Ghana: Anti-gay bill becomes an imperialism loop problem
US far-right groups urged MPs into drafting anti-gay law, now Western dismay is giving them cold feet
Marian Ansah
Passage of a bill first proposed in mid-2021 to expand Ghana’s restrictions on its lesbian, gay, bisexual, transgender and other queer (LGBTQ+) citizens, stalled again this week.
“To jail a person for his or her sexuality would not be the solution to maintaining our Ghanaian family values and ensuring proper human rights,” said the then deputy leader of ruling party legislators, Afenyo Markin, in Parliament on Wednesday.
He is now its leader.
He proposed replacing some of the prison sentences in the bill with mandatory counselling for LGBTQ+ people. But MPs voted against him. They nonetheless approved other proposed amendments – meaning that it must be revised again, even though it was previously considered in detail and redrafted by the Parliament’s legal affairs committee – and adjourned.
Gay sex in Ghana is already punishable by a three-year sentence. But in 2021, triggered by the opening of Ghana’s first LGBTQ+ community centre, nine opposition MPs sponsored a new bill that includes harsh, broad and controversial measures.
As The Continent previously reported, the bill’s local promoters are linked to American far-right groups like the World Congress of Families.

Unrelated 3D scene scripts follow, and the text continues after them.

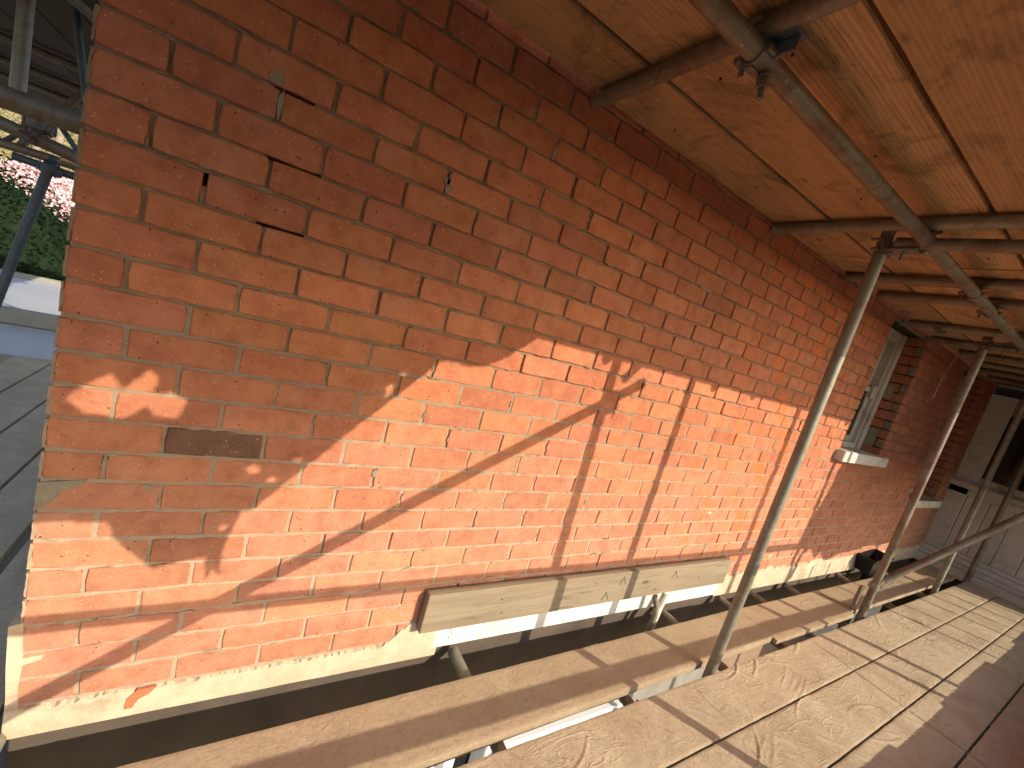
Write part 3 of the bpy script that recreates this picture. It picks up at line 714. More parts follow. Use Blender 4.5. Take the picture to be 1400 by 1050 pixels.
# rail sloping up from the second upright
A = Vector((4.50, -0.42, -1.43)); B = Vector((4.955, -0.872, -0.615)); Dv = (B - A)
A0 = A + Vector((0.02, -0.06, 0.0))
tube('scaffold_brace', A + Vector((0.05, -0.03, 0.03)), A + Dv * 1.25, 'slanting tube rising to the right from the foot of the second upright', M_TUBER, 'scaffold brace')
coupler((4.50, -0.437, -1.44), (0, 0, 1), (4.545, -0.475, -1.36), Dv, 'coupler joining the slanting brace to the second upright near the boards', None, M_TUBE)
ct = [(2.515, 'coupler under the overhead ledger at the top of the nearest upright'), (4.50, 'coupler under the overhead ledger at the top of the second upright'),
      (6.22, 'shaded coupler at the top of the left far upright'), (7.35, 'shaded coupler at the top of the farthest upright')]
for x, lab in ct:
    coupler((x, PY - .01, LZ - 0.028), (0, 0, 1), (x + .01, LY, LZ), (1, 0, 0), lab, None)
    e = empty('swivel_plate', (x, -0.53, LZ - .02), 'flat steel coupler plate spanning from the upright to the ledger at x %d' % 0 if False else lab.replace('coupler', 'steel strap plate'), 'clamp')
    k = MB(); k.box(x - .034, x + .03, LY + .012, PY + .03, LZ - .040, LZ - .026, .004); part('plate', k, M_FIT, e)
    for sgn in (-.028, .03):
        k = MB(); k.tube((x + sgn, PY + .04, LZ + .006), (x + sgn - .001, PY - .01, LZ + .006), 0.007, 8, hollow=False); part('bolt', k, M_FIT, e)
    k = MB(); k.tube((x - .01, LY + .06, LZ - .075), (x - .01, LY + .06, LZ - .03), 0.006, 8, hollow=False); part('bolt', k, M_FIT, e)
coupler((1.22, LY, TZ), (0, 1, 0), (1.235, LY, LZ - .001), (1, 0, 0), 'rusty coupler with a hanging bolt, clamping the nearest cross tube to the overhead ledger', None)
# flat strap rising over the ledger at the first coupler
e = empty('coupler_strap', (1.235, LY, LZ), 'curved steel strap with threaded bolt and nut wrapped round the overhead ledger', 'clamp')
st = MB(); ring = []
for i in range(13):
    a = math.radians(-100 + i * 20); ring.append((1.235, LY + 0.031 * math.cos(a), LZ + 0.031 * math.sin(a)))
for j in range(12):
    p0, p1 = ring[j], ring[j + 1]
    d0 = (Vector(p0) - Vector((1.235, LY, LZ))).normalized() * .004; d1 = (Vector(p1) - Vector((1.235, LY, LZ))).normalized() * .004
    h = 0.020
    vs = [(x + sx * h, y + o[1] * s2, z + o[2] * s2) for (x, y, z), o in ((p0, d0), (p1, d1)) for sx in (-1, 1) for s2 in (0, 1)]
    st.add(vs, [(0, 1, 3, 2), (4, 6, 7, 5), (0, 4, 5, 1), (2, 3, 7, 6), (0, 2, 6, 4), (1, 5, 7, 3)])
part('strap', st, M_FIT, e)
k = MB(); k.box(1.222, 1.268, LY - .085, LY - .024, LZ + .022, LZ + .029, .002); k.box(1.240, 1.247, LY - .080, LY - .026, LZ - .010, LZ + .022, .002); part('flap', k, M_BLUE, e)
k = MB(); k.tube((1.262, LY - .018, LZ - .085), (1.262, LY + .0, LZ + .01), 0.0068, 10, hollow=False); part('bolt', k, M_FIT, e)
k = MB(); k.tube((1.262, LY - .014, LZ - .060), (1.262, LY - .011, LZ - .042), 0.0135, 6, hollow=False); part('nut', k, M_FIT, e)
k = MB(); k.tube((1.262, LY - .012, LZ - .040), (1.262, LY - .010, LZ - .035), 0.017, 14, hollow=False); part('washer', k, M_FIT, e)
for x, lab in [(3.25, 'band coupler on the ledger beyond the nearest upright, first of two close together'), (3.62, 'band coupler on the ledger beyond the nearest upright, second of two close together'),
               (4.98, 'band coupler on the overhead ledger just past the second upright'), (5.95, 'small coupler on the far part of the overhead ledger')]:
    coupler((x, LY, TZ), (0, 1, 0), (x + .01, LY, LZ), (1, 0, 0), lab, None)
coupler((4.42, -0.2, TZ), (0, 1, 0), (4.47, -0.2, TZ - .01), (0, 1, 0), 'small coupler clamped on the cross tube over the window head', None)
# tubes under the walking boards
UZ = FZ - 0.038 - 0.0255
us = [(1.312, -0.0, 'bright capped tube end poking from under the inner board, nearest the camera'), (2.70, -0.0, 'brown tube end under the inner board below the right end of the timber'),
      (3.33, -0.01, 'tube end under the inner board just left of the foot of the nearest upright'), (3.72, -0.02, 'thin tube crossing the gap just right of the nearest upright'),
      (4.25, 0.0, 'dark tube end leaning on the wall foot between the two near uprights'), (5.25, 0.0, 'dark tube end leaning on the wall foot beside the second upright'),
      (6.1, 0.0, 'far tube end crossing the gap under the boards')]
for i, (x, ya, lab) in enumerate(us):
    tube('under_board_transom', (x, ya, UZ), (x, -1.45, UZ), lab, M_TUBE if i == 0 else M_TUBER, 'scaffold transom')
tube('under_board_ledger', (-1.5, PY - .055, UZ - .05), (7.5, PY - .055, UZ - .05), 'tube running along under the edge of the walking boards', M_TUBE, 'scaffold ledger')
coupler((1.92, PY - .03, UZ + .01), (0, 1, 0), (1.92, PY - .045, UZ - .04), (1, 0, 0), 'dark coupler showing in the gap between the boards left of the nearest upright', None)
tube('under_board_transom', (1.97, -0.30, UZ), (1.97, -1.4, UZ), 'tube under the boards at the coupler in the gap', M_TUBE, 'scaffold transom')
# base fitting lying against pole 2
q = MB(); q.box(4.43, 4.47, -0.40, -0.375, FZ, FZ + 0.20, .004)
tag(part('rusty_batten', q, M_BARK, None), 'rusty orange strip standing against the wall side of the second upright', 'strip')
# black hopper behind pole 2
hp = empty('black_rainwater_hopper', (5.75, -0.08, -1.62), 'black plastic rainwater hopper against the wall foot behind the second upright', 'hopper')
q = MB(); q.add([(5.52, -.15, -1.53), (5.98, -.15, -1.50), (5.98, -.012, -1.50), (5.52, -.012, -1.53), (5.60, -.13, -1.68), (5.90, -.13, -1.68), (5.90, -.012, -1.68), (5.60, -.012, -1.68)],
               [(0, 1, 5, 4), (1, 2, 6, 5), (2, 3, 7, 6), (3, 0, 4, 7), (4, 5, 6, 7)]); part('bowl', q, M_DARK, hp)
q = MB(); q.box(5.50, 6.0, -.165, -.15, -1.53, -1.51, .004); q.box(5.50, 5.52, -.15, -.012, -1.53, -1.51, .004); q.box(5.98, 6.0, -.15, -.012, -1.53, -1.51, .004); part('rim', q, M_DARK, hp)
q = MB(); q.tube((5.75, -.08, -1.68), (5.75, -.08, -2.4), 0.034, 16); part('downpipe', q, M_DARK, hp, True, .7)

# hanging cable
q = MB(); A = Vector((5.35, -0.13, 0.46)); pts = []
for i in range(15):
    t = i / 14; pts.append((5.35 - 0.02 * t - .10 * math.sin(t * 2.2), -0.13 + .01 * t, 0.46 - 0.42 * t))
q.path(pts, 0.0035, 6)
tag(part('hanging_cable', q, M_WPAINT, None, True), 'thin pale cable hanging in a loose curve from an overhead tube beside the second upright', 'cable')

# outer side of the scaffold (behind and right of the camera): standards, rails, toe board
OY = -1.50
tube('outer_standard', (2.735, OY, -4.6), (2.56, OY, 0.62), 'outer upright tube behind the camera position, leaning slightly', M_TUBE, 'scaffold standard')
tube('outer_standard', (4.27, OY, -4.6), (4.26, OY, 0.62), 'outer upright tube opposite the second inner upright', M_TUBE, 'scaffold standard')
tube('outer_standard', (4.57, OY - .05, -4.6), (4.57, OY - .05, 0.45), 'outer upright tube beside the added shadow bars', M_TUBE, 'scaffold standard')
tube('guard_rail', (-1.6, OY + .05, -0.53), (6.3, OY + .05, -0.53), 'upper guard rail tube along the outer edge', M_TUBE, 'guard rail')
tube('guard_rail', (-1.6, OY + .05, -1.005), (7.3, OY + .05, -1.03), 'lower guard rail tube along the outer edge', M_TUBE, 'guard rail')
tube('outer_brace', (2.80, OY - .05, 0.50), (0.30, OY - .05, -1.10), 'long diagonal brace tube on the outer face', M_TUBE, 'scaffold brace')
coupler((2.63, OY - .05, 0.36), (0, 0, 1), (2.63, OY - .05, 0.40), (.84, 0, .53), 'outer coupler at the head of the long brace', None)
tbm = MB(); rt = random.Random(4); x = -1.6
while x < 7.4:
    w = rt.uniform(0.25, .9); tbm.box(x, min(x + w, 7.4), OY + .012, OY + .05, FZ + .002, FZ + .255 + rt.uniform(-.012, .012)); x += w
tag(part('toe_board', tbm, M_PLANK, None), 'toe board standing on edge along the outer side of the deck', 'toe board')
gp = empty('shadow_bars', (5.8, OY, FZ), 'added unseen upright bars on the outer edge, casting the deck stripes', 'shadow bars')
for x in (5.52, 5.66 + .2, 6.30, 6.62, 6.95, 7.32, 7.65):  # bars added to throw the stripe shadows on the deck
    q = MB(); q.tube((x, OY - .02, FZ + .02), (x, OY - .02, -0.70), 0.012, 8, hollow=False); part('bar', q, M_TUBE, gp)
# added unseen sheets behind the camera, outlined to cast the shade on the wall
DY = -1.60; dd = -DY
def sh(pts): return [(x - AX * dd, z + SZ * dd) for x, z in pts]
rs = random.Random(21)
def ragged(poly, amp=0.006, step=0.03):
    out = []
    for (a, b) in zip(poly, poly[1:] + poly[:1]):
        n = max(1, int(math.dist(a, b) / step))
        for i in range(n):
            t = i / n; out.append((a[0] + (b[0] - a[0]) * t + rs.uniform(-amp, amp), a[1] + (b[1] - a[1]) * t + rs.uniform(-amp, amp)))
    return out
edge = [(1.325, -0.305), (1.296, -0.318), (1.233, -0.380), (1.158, -0.446), (1.09, -0.488), (1.024, -0.505), (0.965, -0.502), (0.913, -0.512), (0.665, -0.803), (0.455, -1.060), (0.43, -1.06), (0.415, -1.12),
        (0.40, -1.20), (0.41, -1.28), (0.385, -1.25), (0.37, -1.29), (0.36, -1.21), (0.30, -1.225), (0.236, -1.245), (0.19, -1.20), (0.144, -1.151), (0.13, -1.10), (0.05, -1.096), (-0.3, -1.09), (-1.6, -1.09)]
spot = [(0.022, -0.77), (0.06, -0.725), (0.095, -0.70), (0.12, -0.735), (0.165, -0.675), (0.185, -0.70), (0.175, -0.735), (0.215, -0.73), (0.250, -0.745), (0.235, -0.80), (0.185, -0.800), (0.17, -0.775), (0.13, -0.81), (0.06, -0.808)]
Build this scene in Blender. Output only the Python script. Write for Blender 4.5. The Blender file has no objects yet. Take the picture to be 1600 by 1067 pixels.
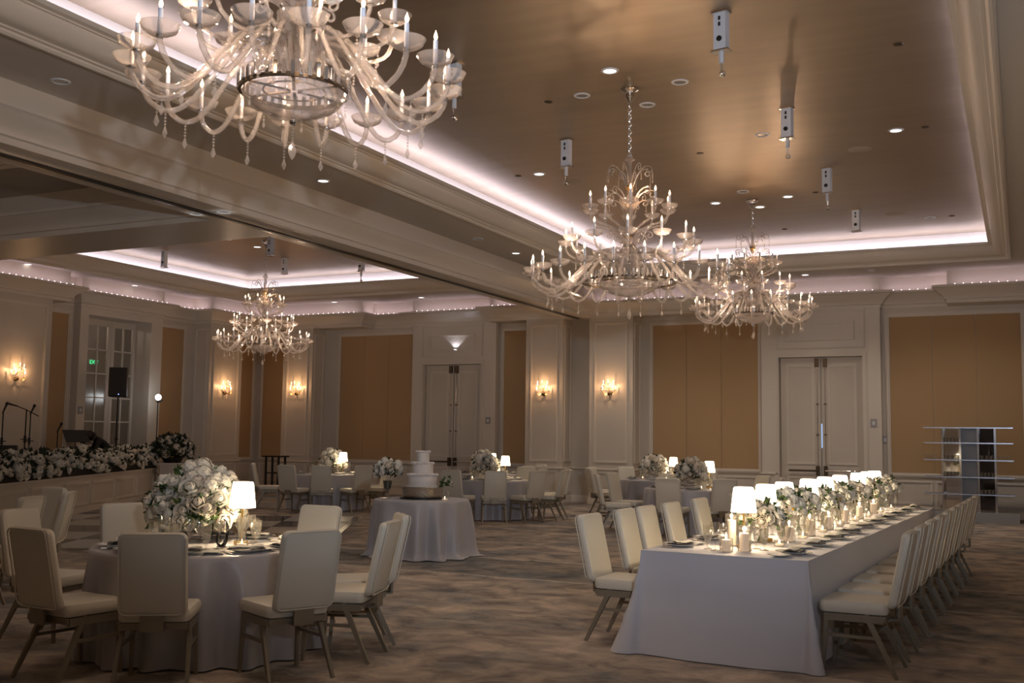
import bpy, bmesh, math, random
from math import sin, cos, pi, radians
from mathutils import Vector, Matrix
random.seed(7)
S = bpy.context.scene
COL = S.collection

# ------------------------------------------------------------ camera, world, exposure, big lights
CAM = Vector((0.0, 0.0, 1.58))
def cam_axes(yaw, pitch, roll):
    f = Vector((sin(yaw)*cos(pitch), cos(yaw)*cos(pitch), sin(pitch)))
    r = f.cross(Vector((0, 0, 1))).normalized(); u = r.cross(f)
    c, s = cos(roll), sin(roll)
    return r*c + u*s, u*c - r*s, f
RX, UX, FX = cam_axes(radians(-25.7503), radians(5.2268), radians(0.7588))
cd = bpy.data.cameras.new('camera'); cam = bpy.data.objects.new('camera', cd); COL.objects.link(cam)
cd.sensor_fit = 'HORIZONTAL'; cd.sensor_width = 36; cd.lens = 1650.0/1600*36; cd.clip_start = 0.05; cd.clip_end = 200
cam.matrix_world = Matrix(((RX.x, UX.x, -FX.x, CAM.x), (RX.y, UX.y, -FX.y, CAM.y), (RX.z, UX.z, -FX.z, CAM.z), (0, 0, 0, 1)))
S.camera = cam
W = bpy.data.worlds.new('world'); S.world = W; W.use_nodes = True
W.node_tree.nodes['Background'].inputs[0].default_value = (0.5, 0.5, 0.55, 1)
W.node_tree.nodes['Background'].inputs[1].default_value = 0.02
S.view_settings.view_transform = 'Standard'; S.view_settings.look = 'None'
S.view_settings.gamma = 1; S.view_settings.use_curve_mapping = False
S.view_settings.exposure = 0.42
cy = S.cycles
cy.use_denoising = True; cy.max_bounces = 8; cy.diffuse_bounces = 4; cy.glossy_bounces = 4
cy.transmission_bounces = 6; cy.transparent_max_bounces = 24
cy.caustics_reflective = False; cy.caustics_refractive = False
cy.sample_clamp_indirect = 4.0; cy.use_light_tree = True

WARM = (1.0, 0.62, 0.34); CANDLE = (1.0, 0.70, 0.48); LAMPC = (1.0, 0.72, 0.42); LEDC = (0.86, 0.80, 1.0); LEDP = (0.95, 0.72, 0.85)
def area(name, a, b, width, direction, watts, color):
    a, b = Vector(a), Vector(b); d = Vector(direction).normalized()
    ld = bpy.data.lights.new(name, 'AREA'); ld.shape = 'RECTANGLE'; ld.size = (b-a).length; ld.size_y = width
    ld.energy = watts; ld.color = color
    o = bpy.data.objects.new(name, ld); COL.objects.link(o)
    x = (b-a).normalized(); z = -d; y = z.cross(x).normalized(); z = x.cross(y)
    m = (a+b)/2
    o.matrix_world = Matrix(((x.x, y.x, z.x, m.x), (x.y, y.y, z.y, m.y), (x.z, y.z, z.z, m.z), (0, 0, 0, 1)))
    return o
def point(name, p, watts, color, radius=0.012):
    ld = bpy.data.lights.new(name, 'POINT'); ld.energy = watts; ld.color = color; ld.shadow_soft_size = radius
    o = bpy.data.objects.new(name, ld); COL.objects.link(o); o.location = p
    return o
def spot(name, p, target, watts, color, angle=60, blend=0.6, radius=0.05):
    ld = bpy.data.lights.new(name, 'SPOT'); ld.energy = watts; ld.color = color; ld.spot_size = radians(angle); ld.spot_blend = blend
    ld.shadow_soft_size = radius
    o = bpy.data.objects.new(name, ld); COL.objects.link(o); o.location = p
    o.rotation_euler = (Vector(target)-Vector(p)).to_track_quat('-Z', 'Y').to_euler()
    return o
# the photographer's cool lamp on a stand to the right of the camera (it throws the chandelier's shadow on the soffit)
spot('photographer_lamp', (0.75, 0.15, 2.55), (-2.6, 7.0, 5.2), 1050, (0.72, 0.84, 1.0), 86, 1.0, 0.06)
# added fill spots without fittings: soft general light and a back-wall wash from above
GEN = [(-7.0, 9.5, 75, 100), (-4.2, 8.6, 65, 100), (-1.5, 9.0, 8, 100), (-7.0, 14.5, 75, 100), (-1.8, 14.5, 10, 100), (-4.2, 15.2, 60, 100), (-7.2, 21.8, 112, 135), (-1.2, 22.4, 122, 135), (-4.2, 22.4, 95, 135),
       (-13.0, 16.5, 35, 100), (-17.0, 16.5, 8, 100), (-14.5, 21.8, 34, 120), (-13.0, 8.5, 45, 110), (-9.1, 22.6, 60, 130)]
for gx, gy, gw, ga in GEN:
    spot('downlight_fill', (gx, gy, 5.25 if gx > -9.6 else 5.2), (gx, gy, 0), gw, (1.0, 0.85, 0.72), ga, 1.0, 0.08)
# added warm fill outside the view for the front left ceiling; no chandelier built
point('left_front_fill', (-14.9, 5.6, 4.2), 34, (1.0, .72, .5), .4)
# LED strips lying in the cove troughs
TR = (-8.40, -0.17, 1.4, 23.0)       # main ceiling tray x0 x1 y0 y1
TL = (-19.35, -10.9, 15.0, 23.1)     # rear left tray
TF = (-19.0, -11.0, 2.0, 10.0)       # front left tray
def tray_led(t, wpm):
    x0, x1, y0, y1 = t; z = 5.53; k = .12
    area('cove_led', (x0+k, y0+k, z), (x0+k, y1-k, z), .07, (-.25, 0, 1), wpm*(y1-y0), LEDC)
    area('cove_led', (x1-k, y0+k, z), (x1-k, y1-k, z), .07, (.25, 0, 1), wpm*(y1-y0), LEDC)
    area('cove_led', (x0+k, y1-k, z), (x1-k, y1-k, z), .07, (0, .25, 1), wpm*(x1-x0), LEDC)
    area('cove_led', (x0+k, y0+k, z), (x1-k, y0+k, z), .07, (0, -.25, 1), wpm*(x1-x0), LEDC)
tray_led(TR, 3.8); tray_led(TL, 3.2); tray_led(TF, 1.6)
# wall crown LED runs: (a, b, outward wall normal towards the room)
CROWN_R = [(1.3, -1.5), (1.3, 24.4), (-1.36, 24.4), (-1.36, 25), (-2.8, 25), (-2.8, 24.78), (-5.46, 24.78), (-5.46, 25), (-6.9, 25), (-6.9, 24.4), (-9.6, 24.4), (-9.6, -1.5)]
CROWN_L = [(-10.25, 12.7), (-10.25, 24.4), (-12.4, 24.4), (-12.4, 24.78), (-14.97, 24.78), (-14.97, 25), (-16.4, 25), (-16.4, 24.4), (-19.9, 24.4), (-19.9, 22.3), (-20.5, 22.3), (-20.5, 20.9), (-20.28, 20.9), (-20.28, 18.20), (-20.5, 18.20), (-20.5, 17.5), (-19.9, 17.5), (-19.9, 12.7)]
def crown_led(poly, wpm, skip=()):
    for i in range(len(poly)-1):
        if i in skip: continue
        a, b = Vector(poly[i]+(0,)), Vector(poly[i+1]+(0,))
        if (b-a).length < 0.5: continue
        d = (b-a).normalized(); n = Vector((-d.y, d.x, 0))
        off = n*.16 + Vector((0, 0, 4.985))
        area('crown_led', a+d*.1+off, b-d*.1+off, .05, n*-.35+Vector((0, 0, 1)), wpm*(b-a).length, LEDP)
crown_led(CROWN_R, .45, (0, 10)); crown_led(CROWN_L, .46, (0,))

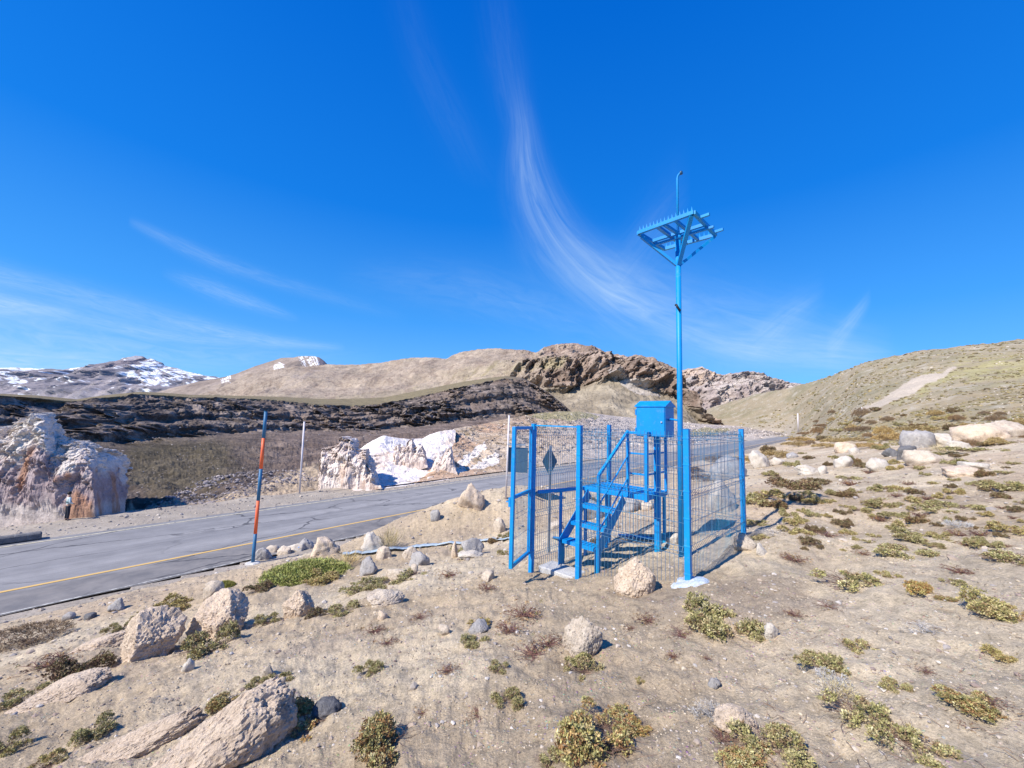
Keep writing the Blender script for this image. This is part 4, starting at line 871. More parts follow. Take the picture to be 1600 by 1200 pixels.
for z, w in ((rz1-.02, .042), (PZ+.62, .026), (PZ+.31, .026)):
    S(MB().bar(q1+EZ*z+E1*.02, q2+EZ*z-E1*.025, w, w), 'top_rail' if w > .03 else 'mid_rail'); S(MB().bar(q2+EZ*z+E2*.025, q3+EZ*z-E2*.02, w, w), 'top_rail' if w > .03 else 'mid_rail')
# level side beam running back to the gate post, on its own leg
hb = pH+E2*.07+E1*.05; S(MB().bar(hb+EZ*(PZ+.0), C0+EZ*(PZ-.03)-E2*.02+E1*.02, .04, .05), 'side_beam')
lg = hb*.52+C0*.48; S(MB().box(lg+EZ*(PZ-.03+gz(lg)-.05)/2, (.04, .04, PZ-.03-gz(lg)+.05), (E1, E2, EZ)), 'leg')
# ---------------------------------------------------------------- cabinet on its post
cp = A3(2.32, 6.33, 0); cab = tag(empty('instrument_cabinet', (float(cp[0]), float(cp[1]), gz(cp))), 'blue metal box with a small pitched roof on a square post above the platform', 'cabinet')
K = lambda mb, name, mat=None, parent=None, bevel=.003: local(mb.build(name, mat or M_blue, parent or cab, bevel=bevel), cab) if parent is None else mb.build(name, mat or M_blue, parent, bevel=bevel)
BZ, BH, BW, BD = -.215, .47, .47, .34; bc = cp-E1*.02-E2*.03
K(MB().box(cp+EZ*(gz(cp)-.08+BZ)/2, (.085, .085, BZ-gz(cp)+.08), (E1, E2, EZ)), 'post', bevel=.006)
body = K(MB().box(bc+EZ*(BZ+BH/2), (BW, BD, BH), (E1, E2, EZ)), 'box_body', bevel=.006)
dr = MB().box(bc-E2*(BD/2+.008)+EZ*(BZ+BH/2-.005), (BW-.02, .012, BH-.03), (E1, E2, EZ)); door = K(dr, 'door', bevel=.004)
for z in (BZ+.09, BZ+BH-.09): MB().tube([bc-E1*(BW/2+.006)-E2*(BD/2)+EZ*(z-.045), bc-E1*(BW/2+.006)-E2*(BD/2)+EZ*(z+.045)], .011, 8).build('hinge', M_blue, door)
MB().tube([bc+E1*(BW/2-.05)-E2*(BD/2+.014)+EZ*(BZ+.23), bc+E1*(BW/2-.05)-E2*(BD/2+.028)+EZ*(BZ+.23)], .014, 10).build('lock', M_galv, door)
rf = MB(); ov = .02; zt_ = BZ+BH; rg = .085
V = []
for s in (-1, 1):
    for (b, z) in ((-BD/2-ov, zt_-.005), (-BD/2-ov, zt_+.008), (0, zt_+rg+.010), (BD/2+ov, zt_+.008), (BD/2+ov, zt_-.005)): V.append(bc+E1*s*(BW/2+ov)+E2*b+EZ*z)
rf.add(V, [(0, 1, 2, 3, 4), (9, 8, 7, 6, 5), (0, 5, 6, 1), (1, 6, 7, 2), (2, 7, 8, 3), (3, 8, 9, 4), (4, 9, 5, 0)]); K(rf, 'roof', bevel=0)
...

Victor Madrigal-Borloz, the United Nations Independent Expert on sexual minorities’ rights, warned that the bill could fuel “state-sponsored discrimination and violence”. The bill and debates around it have already driven a surge in violence against LGBTQ+ people.
The proposed law has dragged through Parliament, especially in recent months as Ghana watched the international backlash against Uganda as it also expanded anti-LGBTQ+ restrictions.
The World Bank froze new funding to Uganda while the United States kicked the East African country out of the Agoa preferential trade deal. Ghana would want to avoid such reactions given that its economy is struggling so much that the president sacked his finance minister last week.